Quali caratteristiche volevate dare al vostro locale?

“Volevamo che fosse un pub autentico, irlandese fino al midollo. Ci voleva un’immagine forte, un’identità: abbiamo importato tutto dall’Irlanda, mobilio incluso, che venne scaricato con i tir. A Bologna siamo riusciti a integrarlo in città, con uno zoccolo duro di clienti affezionati che dura tutt’ora. Ci sono persone che si sono conosciute qui, e oggi ci vengono i loro nipoti. Il nostro format è vincente: musica bassa, si può parlare, socializzare. È diventato un luogo di passaggio obbligato, soprattutto il venerdì e il sabato, quando restiamo aperti fino alle tre. Anche gente che lavora in altri locali e che, una volta finito il turno, ha bisogno di decompressione”.

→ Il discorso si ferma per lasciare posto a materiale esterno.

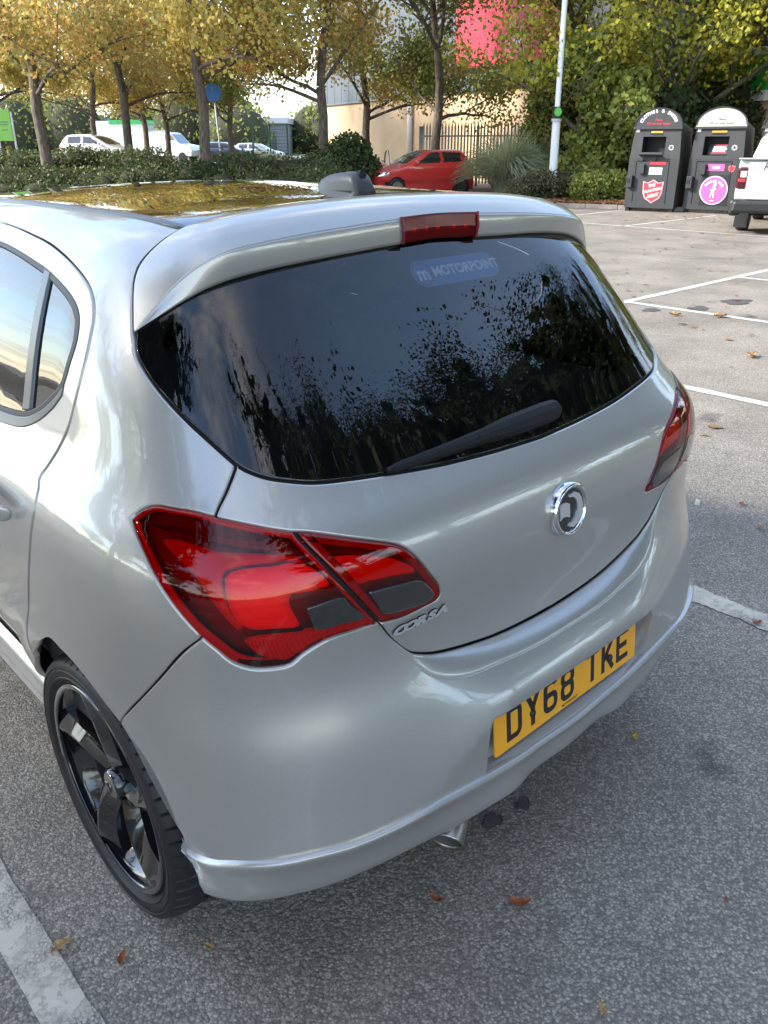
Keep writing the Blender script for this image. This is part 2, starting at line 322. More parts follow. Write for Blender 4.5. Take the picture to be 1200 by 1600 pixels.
def F_bumper(p):
    x,y,z=np.abs(p[...,0]),p[...,1],p[...,2]
    s=sstep(.22,.66,x)
    d=.089*(1-sstep(.04,.47,y))*(1-ease(.605-.22*s,.745+.145*s,z+.5*np.maximum(y-.2,0)))*(1-.26*sstep(.44,.33,z))
    return F_body(p)-d
def F_spoiler(p):
    x,y=np.abs(p[...,0]),p[...,1]
    return F_body(p)-.042*(1-sstep(.50,.67,x))*(1-sstep(.42,.62,y))
# outlines of the panels in car coordinates (left half; the right half is mirrored)
CURVES = {
 'lamp_outer': [(-0.778, 0.344, 1.05), (-0.769, 0.34, 1.059), (-0.758, 0.328, 1.069), (-0.747, 0.31, 1.075), (-0.733, 0.281, 1.075), (-0.717, 0.255, 1.074), (-0.7, 0.229, 1.069), (-0.694, 0.22, 1.066), (-0.667, 0.19, 1.058), (-0.629, 0.16, 1.046), (-0.608, 0.146, 1.04)],
 'lamp_left': [(-0.778, 0.344, 1.05), (-0.784, 0.322, 1.035), (-0.789, 0.296, 1.019), (-0.792, 0.263, 0.993), (-0.789, 0.231, 0.962), (-0.779, 0.204, 0.929), (-0.764, 0.182, 0.897)],
 'lamp_bottom': [(-0.764, 0.182, 0.897), (-0.747, 0.167, 0.874), (-0.731, 0.155, 0.852), (-0.712, 0.143, 0.839), (-0.695, 0.133, 0.833), (-0.663, 0.117, 0.83), (-0.649, 0.11, 0.832), (-0.633, 0.101, 0.846), (-0.615, 0.094, 0.855), (-0.588, 0.086, 0.863), (-0.558, 0.08, 0.863), (-0.512, 0.073, 0.86), (-0.493, 0.071, 0.857)],
 'seam': [(-0.605, 0.145, 1.04), (-0.586, 0.106, 0.999), (-0.555, 0.081, 0.948), (-0.52, 0.071, 0.896), (-0.492, 0.071, 0.856)],
 'lens_in': [(-0.603, 0.144, 1.04), (-0.581, 0.133, 1.035), (-0.547, 0.116, 1.024), (-0.504, 0.098, 1.009), (-0.466, 0.086, 0.995), (-0.443, 0.08, 0.985), (-0.423, 0.073, 0.971), (-0.4, 0.065, 0.944), (-0.376, 0.059, 0.908), (-0.357, 0.059, 0.882), (-0.351, 0.06, 0.863), (-0.356, 0.062, 0.852), (-0.385, 0.064, 0.849), (-0.438, 0.067, 0.847), (-0.478, 0.07, 0.853), (-0.489, 0.071, 0.856)],
 'gate_gap': [(-0.638, 0.244, 1.13), (-0.668, 0.233, 1.097), (-0.685, 0.229, 1.08), (-0.696, 0.225, 1.068)],
 'gate_bottom': [(-0.492, 0.071, 0.855), (-0.461, 0.074, 0.808), (-0.437, 0.075, 0.779), (-0.414, 0.074, 0.758), (-0.391, 0.071, 0.746), (-0.36, 0.069, 0.734), (-0.316, 0.065, 0.723), (-0.25, 0.06, 0.711), (-0.191, 0.058, 0.703), (-0.112, 0.055, 0.697), (-0.004, 0.054, 0.694)],
 'rim': [(-0.492, 0.071, 0.855), (-0.465, 0.069, 0.804), (-0.422, 0.063, 0.754), (-0.409, 0.054, 0.734), (-0.39, 0.044, 0.715), (-0.372, 0.037, 0.703), (-0.34, 0.028, 0.691), (-0.295, 0.02, 0.682), (-0.236, 0.014, 0.679), (-0.144, 0.007, 0.673), (-0.073, 0.004, 0.671), (0.0, 0.003, 0.671)],
 'glass_side': [(-0.663, 0.48, 1.311), (-0.673, 0.472, 1.293), (-0.68, 0.455, 1.275), (-0.682, 0.408, 1.242), (-0.675, 0.349, 1.205), (-0.658, 0.292, 1.167), (-0.639, 0.247, 1.133)],
 'glass_bottom': [(-0.639, 0.247, 1.133), (-0.628, 0.233, 1.123), (-0.606, 0.212, 1.111), (-0.576, 0.194, 1.102), (-0.535, 0.176, 1.093), (-0.471, 0.161, 1.086), (-0.388, 0.148, 1.078), (-0.337, 0.141, 1.073), (-0.262, 0.134, 1.067), (-0.154, 0.126, 1.062), (-0.09, 0.123, 1.06), (0.0, 0.121, 1.058)],
 'glass_top': [(-0.663, 0.48, 1.31), (-0.626, 0.45, 1.336), (-0.594, 0.439, 1.355), (-0.549, 0.431, 1.374), (-0.499, 0.423, 1.386), (-0.434, 0.416, 1.394), (-0.344, 0.413, 1.401), (-0.226, 0.417, 1.408), (-0.128, 0.421, 1.412), (-0.059, 0.423, 1.415), (-0.003, 0.425, 1.417)],
 'lip': [(-0.663, 0.48, 1.312), (-0.629, 0.46, 1.349), (-0.601, 0.456, 1.382), (-0.574, 0.442, 1.403), (-0.539, 0.428, 1.423), (-0.495, 0.419, 1.436), (-0.472, 0.414, 1.437), (-0.391, 0.412, 1.447), (-0.275, 0.414, 1.453), (-0.136, 0.421, 1.462), (-0.013, 0.422, 1.464)],
 'pillar_gap': [(-0.496, 0.548, 1.456), (-0.516, 0.55, 1.452), (-0.55, 0.549, 1.44), (-0.583, 0.549, 1.423), (-0.607, 0.55, 1.404), (-0.623, 0.54, 1.386), (-0.638, 0.523, 1.363), (-0.65, 0.506, 1.34), (-0.665, 0.485, 1.311)],
 'roof_side': [(-0.528, 1.379, 1.474), (-0.524, 1.19, 1.479), (-0.518, 1.03, 1.479), (-0.529, 0.856, 1.474), (-0.539, 0.703, 1.468), (-0.528, 0.605, 1.461), (-0.509, 0.552, 1.454), (-0.496, 0.548, 1.456)],
 'roof_gap': [(-0.496, 0.548, 1.456), (-0.386, 0.552, 1.472), (-0.28, 0.555, 1.481), (-0.181, 0.578, 1.489), (0.011, 0.593, 1.493), (0.059, 0.602, 1.494)],
 'door': [(-0.605, 1.183, 1.439), (-0.609, 1.082, 1.435), (-0.615, 0.983, 1.427), (-0.622, 0.888, 1.418), (-0.634, 0.792, 1.403), (-0.645, 0.717, 1.386), (-0.655, 0.662, 1.371), (-0.663, 0.626, 1.353), (-0.673, 0.604, 1.335), (-0.683, 0.591, 1.314), (-0.698, 0.582, 1.286), (-0.712, 0.577, 1.256), (-0.728, 0.58, 1.217), (-0.743, 0.588, 1.174), (-0.758, 0.597, 1.132), (-0.772, 0.614, 1.097), (-0.79, 0.633, 1.063), (-0.805, 0.643, 1.039), (-0.816, 0.629, 1.024), (-0.831, 0.622, 0.993), (-0.842, 0.629, 0.952), (-0.845, 0.656, 0.893), (-0.841, 0.717, 0.797), (-0.834, 0.772, 0.716), (-0.833, 0.812, 0.657), (-0.832, 0.83, 0.611), (-0.824, 0.842, 0.565)],
 'window': [(-0.633, 1.122, 1.403), (-0.638, 1.022, 1.396), (-0.645, 0.925, 1.385), (-0.652, 0.835, 1.373), (-0.664, 0.742, 1.355), (-0.673, 0.685, 1.339), (-0.681, 0.653, 1.324), (-0.69, 0.635, 1.306), (-0.705, 0.624, 1.275), (-0.72, 0.629, 1.24), (-0.735, 0.638, 1.201), (-0.743, 0.67, 1.172), (-0.753, 0.728, 1.136), (-0.762, 0.796, 1.111), (-0.767, 0.914, 1.098)],
 'divider_top': [(-0.652, 0.85, 1.373), (-0.654, 0.819, 1.37)],
 'divider_bot': [(-0.757, 0.809, 1.121), (-0.755, 0.773, 1.129)],
 'char': [(-0.813, 0.827, 1.021), (-0.807, 0.645, 1.036), (-0.799, 0.485, 1.047), (-0.78, 0.349, 1.049)],
 'bumper_gap': [(-0.763, 0.182, 0.896), (-0.779, 0.211, 0.866), (-0.786, 0.232, 0.842), (-0.796, 0.278, 0.787), (-0.808, 0.369, 0.687), (-0.815, 0.418, 0.633)],
 'arch_a': [(-0.829, 0.791, 0.61), (-0.834, 0.753, 0.644), (-0.837, 0.718, 0.669), (-0.838, 0.665, 0.698), (-0.837, 0.606, 0.696), (-0.835, 0.564, 0.69), (-0.831, 0.513, 0.671), (-0.824, 0.473, 0.643), (-0.815, 0.434, 0.612)],
 'arch_b': [(-0.815, 0.431, 0.613), (-0.803, 0.413, 0.557), (-0.797, 0.388, 0.506), (-0.793, 0.336, 0.456), (-0.798, 0.275, 0.442), (-0.797, 0.27, 0.426)],
 'skirt_line': [(-0.796, 0.277, 0.419), (-0.796, 0.256, 0.418), (-0.792, 0.234, 0.418), (-0.785, 0.192, 0.435), (-0.768, 0.142, 0.459), (-0.735, 0.094, 0.473), (-0.674, 0.05, 0.48), (-0.602, 0.02, 0.477), (-0.518, -0.004, 0.479), (-0.443, -0.018, 0.483), (-0.368, -0.022, 0.476), (-0.316, -0.024, 0.47), (-0.217, -0.028, 0.461), (-0.112, -0.03, 0.458), (0.017, -0.031, 0.453)],
 'skirt_bottom': [(-0.802, 0.265, 0.425), (-0.795, 0.232, 0.4), (-0.804, 0.201, 0.375), (-0.783, 0.18, 0.358), (-0.757, 0.146, 0.358), (-0.717, 0.113, 0.359), (-0.656, 0.08, 0.359), (-0.605, 0.059, 0.359), (-0.518, 0.035, 0.36), (-0.42, 0.015, 0.36), (-0.353, 0.001, 0.36), (-0.276, -0.009, 0.361), (-0.192, -0.017, 0.361), (-0.125, -0.007, 0.362), (0.004, -0.011, 0.362)],
 'handle': [(-0.836, 0.793, 0.966), (-0.834, 0.719, 0.979), (-0.84, 0.717, 0.95), (-0.841, 0.798, 0.928)],
 'text': [(-0.462, 0.071, 0.835), (-0.329, 0.065, 0.82)],
 'wiper': [(0.093, 0.149, 1.09), (-0.399, 0.152, 1.082)],
 'sticker': [(-0.117, 0.383, 1.37), (0.181, 0.392, 1.38), (0.145, 0.359, 1.342), (-0.106, 0.366, 1.35)],
}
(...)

Di vip ne avrete conosciuti tanti…

“Ne sono passati e ne passano molti, ma la bellezza del pub è proprio che non fa differenze. Il Celtic Druid è un posto dove anche chi è famoso viene per bere una birra senza essere disturbato. Non è una vetrina, è come casa. Un luogo informale, dove tutti si sentono a proprio agio. Proprio quello che ho sempre voluto”.

I locali che tengono aperti fino a tardi sono sempre meno. Muore la tradizione dei ‘biassanot’?

“In effetti non c’è stato un momento in cui, di sera, ci si sente meno sicuri, il più critico da che io ricordi. Noi resistiamo, e continuiamo a essere aperti 364 giorni l’anno, solo a Capodanno abbassiamo le serrande”.

Come è andata con il boom del Bologna calcio, quest’anno?

“Gli eventi sportivi funzionano sempre, l’altra sera con Sinner-Alcaraz eravamo pieni: la gente cerca ancora un posto dove vivere certe emozioni in compagnia. Tantissimi, poi, si presentano durante le partite e ci dicono: ’Vedere il match a casa era una tale tristezza…’ La vittoria condivisa è tutta un’altra cosa”.

Com’è cambiata Bologna in questi anni?

“Il turismo ha cambiato tutto: ci sono sempre più visitatori e stranieri e sempre meno studenti. Ma la clientela storica bolognese è rimasta: c’è una certa affezione. Certo, muoversi in città con questi cantieri è più complicato”.

Cosa succederà il 12 giugno?

“Oltre ai concerti di due band (si comincia alle 20, ndr), avremo una spillatura speciale di una golden ale creata appositamente per l’occasione e stiamo creando un un archivio fotografico digitale, raccogliendo migliaia di foto”.